Umarım yine yazmaya başlarsınız…
Ben yalnızken yazmaya alışığım. Eskiden şehri terk ederdim yazmak için. Şimdi yapamıyorum. Yardımcım sürekli benimle. Ölemiyorum bile biliyor musun? Öyle bir şansım yok. Sürekli başımda. Bu kadar uzun yaşamak istemedim. Niye yaşayayım? Yaşadığımı yaşadım zaten.
Bugün 91 yaşından baktığınızda sizce hayat mı daha anlamlıydı, edebiyat mı?
Ben sanatı, edebiyatı hayattan hiç ayıramıyorum. Çünkü hepsi insan için.
İnsanlar sizi gelecekte nasıl hatırlasın istersiniz?
Şu an bir şey göremiyorum. Her şey ünlü olmak ve para üstüne. Kapitalist ahlak böyle. Bilim insanı olsaydım, bu sorun üstünde daha ciddiyetle dururdum.
İnsanların sizi nasıl hatırlayacağı sizin için önemli değil mi?
Önemli olduğu için böyle söylüyorum.
Okuyucularımıza söylemek istediğiniz bir şey var mı?
Romanımı yazarken şehri bile terk ettiğimi söyledim size. Şartlarım değişti artık. Takatim kalmadı. Eskiden yazı yazmak için sabahlara kadar otururdum. Artık okurlarım beni böyle kabul edecek yani.
Biz sizi her şekilde kabul ederiz.

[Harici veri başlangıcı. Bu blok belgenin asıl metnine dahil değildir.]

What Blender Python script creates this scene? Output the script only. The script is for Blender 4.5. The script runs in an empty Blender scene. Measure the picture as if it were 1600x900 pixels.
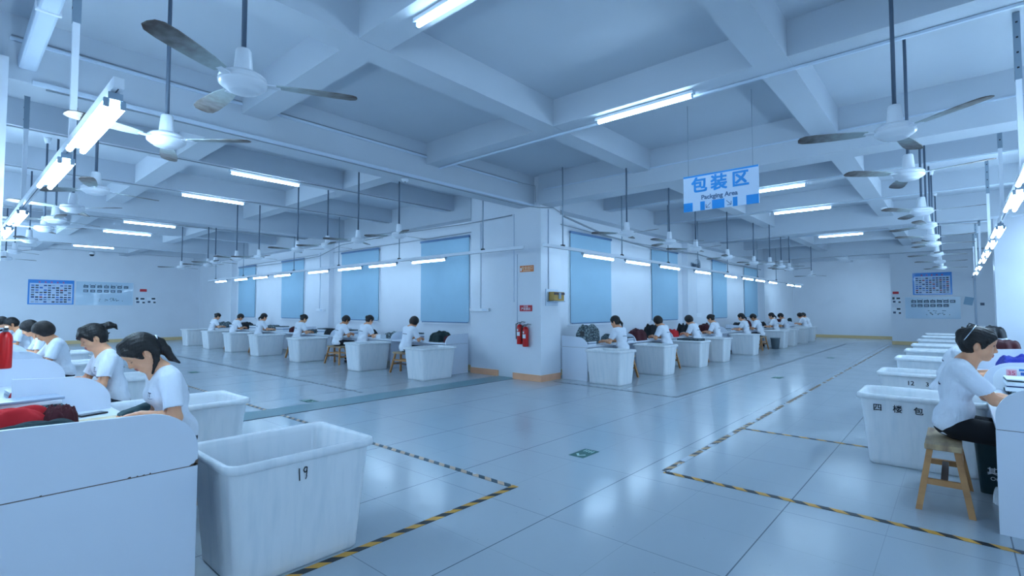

Sizi çok seviyoruz. 100 yaşınızı da tüm Türkiye, hep beraber kutlarız umarım…
Her yazar, kendisini okumuş olan insanları sever. Bir de sizin seçtiğiniz sorular, bana içimi dökme imkânı verdi. Galiba buna ihtiyacım da varmış. Size teşekkür ediyorum. Umarım kendimi doğru anlatabilmişimdir. Çünkü artık anılarım çoğaldığı için çenem düştü.